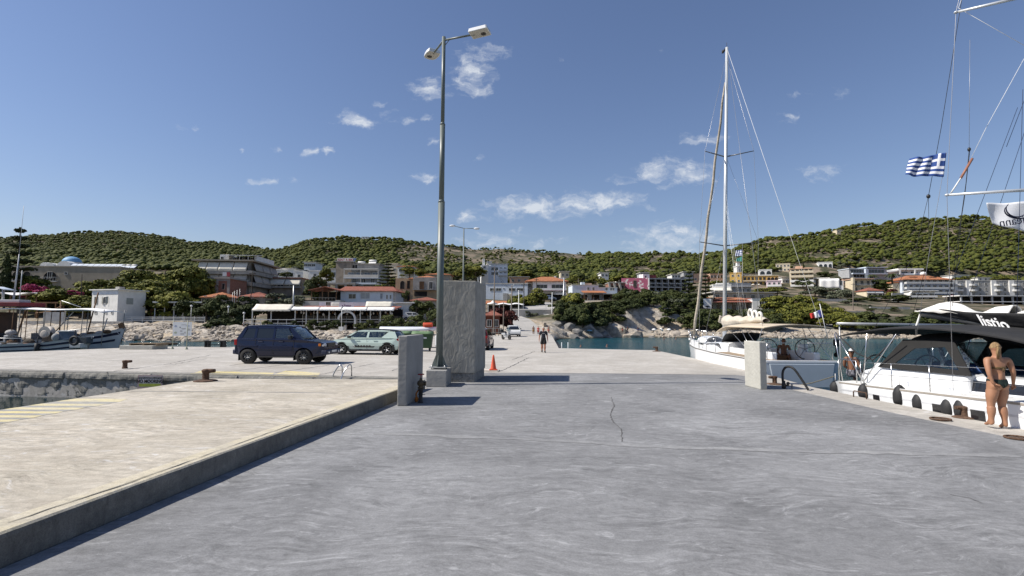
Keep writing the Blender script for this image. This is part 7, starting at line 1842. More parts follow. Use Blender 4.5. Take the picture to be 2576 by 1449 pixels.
class Hull:
 def __init__(s,L,half,sheer,wlf=.86,draft=.55,bow_over=.5,nst=26):
  s.L,s.h,s.sh,s.wlf,s.dr,s.bo,s.n=L,half,sheer,wlf,draft,bow_over,nst
 def half(s,t):return float(np.interp(t,*zip(*s.h)))
 def sheer(s,t):return float(np.interp(t,*zip(*s.sh)))
 def pt(s,t,f,side,off=0.):
  """f: 1 at the sheer, 0 at the waterline, negative below"""
  w_=s.half(t);z=s.sheer(t)
  k=s.wlf*(1-.45*max(0,(t-.6)/.4)**2)
  y=w_*(k+(1-k)*max(f,0)**.7) if f >= 0 else w_*k*max(0,1+f*.9)
  x=s.L*t-s.bo*max(0,(t-.7)/.3)**2*(1-max(f,0))*(1 if f >= 0 else 1+.3*f)
  zz=z*f if f >= 0 else s.dr*f
  return (x,side*(y+off),zz)
 def build(s,name,m_,parent,transom=None):
  mb=MB();fs=[1,.93,.75,.5,.25,0,-.4,-.75,-1.05]
  ring=len(fs)*2
  vs=[]
  for i in range(s.n+1):
   t=i/s.n
   vs+=[s.pt(t,f,1) for f in fs]+[s.pt(t,f,-1) for f in reversed(fs)]
  fc=[]
  for i in range(s.n):
   for j in range(ring-1):
    fc.append((i*ring+j,i*ring+j+1,(i+1)*ring+j+1,(i+1)*ring+j))
  mb.add(vs,fc,True);mb.f.append([j for j in range(ring)][::-1]);mb.mi.append(0);mb.sm.append(False)
  return mb.build(name,m_,parent)
 def deck(s,m_,parent,t0=0.,t1=1.,inner=None,name='deck',camber=.06,dz=0.):
  mb=MB()
  def f(t,v):
   y=s.half(t)*v;return (s.L*t,y*.985,s.sheer(t)+camber*(1-v*v)-.02+dz)
  if inner is None:mb.grid(lambda u,v:f(t0+(t1-t0)*u,2*v-1),s.n,8)
  else:
   for s_ in (-1,1):mb.grid(lambda u,v:f(t0+(t1-t0)*u,s_*(inner+(1-inner)*v)),s.n,2)
  return mb.build(name,m_,parent)
 def strip(s,f0,f1,m_,parent,name='stripe',t0=.01,t1=.99,off=.008):
  mb=MB()
  for sd in (-1,1):mb.grid(lambda u,v:s.pt(t0+(t1-t0)*u,f0+(f1-f0)*v,sd,off),s.n*2,1)
  return mb.build(name,m_,parent)
def line(parent,pts,r,m_,name='stay',n=5):
 mb=MB();mb.tube(pts,r,n);return mb.build(name,m_,parent)
def guard(parent,h,ts,hgt,m_=M_INOX,pulpit=True,sides=(-1,1)):
 for sd in sides:
  mb=MB()
  P0=[]
  for t in ts:
   x,y,z=h.pt(t,1,sd,-.05);mb.tube([(x,y,z-.03),(x,y,z+hgt)],.013,5);P0.append((x,y,z))
  for q_ in (hgt,hgt*.5):mb.tube([(x,y,z+q_) for (x,y,z) in P0],.006,4)
  mb.build('guard_rail',m_,parent)
# ---------------------------------------------------------------- yacht A, bow away from us
sA,bA=Vector((11.22,20.15,-1)),Vector((11.66,33.6,-1))
dA=(bA-sA);LA=dA.length;rzA=math.atan2(dA.y,dA.x)
yA=thing('sailing_yacht','white sailing yacht with tan bimini, blue grey transom and a single tall mast','sailing yacht',sA,rzA)
MA=Matrix.Translation(sA) @ Matrix.Rotation(rzA,4,'Z');MAi=MA.inverted()
hA=Hull(LA,[(0,1.36),(.15,1.5),(.4,1.62),(.6,1.5),(.8,1.0),(.93,.42),(1,.06)],[(0,1.52),(.3,1.56),(.7,1.68),(1,1.86)],.84,.6,.35)
hA.build('hull',M_GEL,yA);hA.deck(M_DECK,yA,.36,.99);hA.deck(M_TEAK,yA,.0,.36,.62,'side_deck');hA.strip(.955,.985,mat('dark_rubbing_strake',(.12,.11,.10),.5),yA,'rubbing_strake')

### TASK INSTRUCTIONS
Make an exact copy of the data above, pictures excluded.

### ANSWER TO THE PROBLEM
Keep writing the Blender script for this image. This is part 7, starting at line 1842. More parts follow. Use Blender 4.5. Take the picture to be 2576 by 1449 pixels.
class Hull:
 def __init__(s,L,half,sheer,wlf=.86,draft=.55,bow_over=.5,nst=26):
  s.L,s.h,s.sh,s.wlf,s.dr,s.bo,s.n=L,half,sheer,wlf,draft,bow_over,nst
 def half(s,t):return float(np.interp(t,*zip(*s.h)))
 def sheer(s,t):return float(np.interp(t,*zip(*s.sh)))
 def pt(s,t,f,side,off=0.):
  """f: 1 at the sheer, 0 at the waterline, negative below"""
  w_=s.half(t);z=s.sheer(t)
  k=s.wlf*(1-.45*max(0,(t-.6)/.4)**2)
  y=w_*(k+(1-k)*max(f,0)**.7) if f >= 0 else w_*k*max(0,1+f*.9)
  x=s.L*t-s.bo*max(0,(t-.7)/.3)**2*(1-max(f,0))*(1 if f >= 0 else 1+.3*f)
  zz=z*f if f >= 0 else s.dr*f
  return (x,side*(y+off),zz)
 def build(s,name,m_,parent,transom=None):
  mb=MB();fs=[1,.93,.75,.5,.25,0,-.4,-.75,-1.05]
  ring=len(fs)*2
  vs=[]
  for i in range(s.n+1):
   t=i/s.n
   vs+=[s.pt(t,f,1) for f in fs]+[s.pt(t,f,-1) for f in reversed(fs)]
  fc=[]
  for i in range(s.n):
   for j in range(ring-1):
    fc.append((i*ring+j,i*ring+j+1,(i+1)*ring+j+1,(i+1)*ring+j))
  mb.add(vs,fc,True);mb.f.append([j for j in range(ring)][::-1]);mb.mi.append(0);mb.sm.append(False)
  return mb.build(name,m_,parent)
 def deck(s,m_,parent,t0=0.,t1=1.,inner=None,name='deck',camber=.06,dz=0.):
  mb=MB()
  def f(t,v):
   y=s.half(t)*v;return (s.L*t,y*.985,s.sheer(t)+camber*(1-v*v)-.02+dz)
  if inner is None:mb.grid(lambda u,v:f(t0+(t1-t0)*u,2*v-1),s.n,8)
  else:
   for s_ in (-1,1):mb.grid(lambda u,v:f(t0+(t1-t0)*u,s_*(inner+(1-inner)*v)),s.n,2)
  return mb.build(name,m_,parent)
 def strip(s,f0,f1,m_,parent,name='stripe',t0=.01,t1=.99,off=.008):
  mb=MB()
  for sd in (-1,1):mb.grid(lambda u,v:s.pt(t0+(t1-t0)*u,f0+(f1-f0)*v,sd,off),s.n*2,1)
  return mb.build(name,m_,parent)
def line(parent,pts,r,m_,name='stay',n=5):
 mb=MB();mb.tube(pts,r,n);return mb.build(name,m_,parent)
def guard(parent,h,ts,hgt,m_=M_INOX,pulpit=True,sides=(-1,1)):
 for sd in sides:
  mb=MB()
  P0=[]
  for t in ts:
   x,y,z=h.pt(t,1,sd,-.05);mb.tube([(x,y,z-.03),(x,y,z+hgt)],.013,5);P0.append((x,y,z))
  for q_ in (hgt,hgt*.5):mb.tube([(x,y,z+q_) for (x,y,z) in P0],.006,4)
  mb.build('guard_rail',m_,parent)
# ---------------------------------------------------------------- yacht A, bow away from us
sA,bA=Vector((11.22,20.15,-1)),Vector((11.66,33.6,-1))
dA=(bA-sA);LA=dA.length;rzA=math.atan2(dA.y,dA.x)
yA=thing('sailing_yacht','white sailing yacht with tan bimini, blue grey transom and a single tall mast','sailing yacht',sA,rzA)
MA=Matrix.Translation(sA) @ Matrix.Rotation(rzA,4,'Z');MAi=MA.inverted()
hA=Hull(LA,[(0,1.36),(.15,1.5),(.4,1.62),(.6,1.5),(.8,1.0),(.93,.42),(1,.06)],[(0,1.52),(.3,1.56),(.7,1.68),(1,1.86)],.84,.6,.35)
hA.build('hull',M_GEL,yA);hA.deck(M_DECK,yA,.36,.99);hA.deck(M_TEAK,yA,.0,.36,.62,'side_deck');hA.strip(.955,.985,mat('dark_rubbing_strake',(.12,.11,.10),.5),yA,'rubbing_strake')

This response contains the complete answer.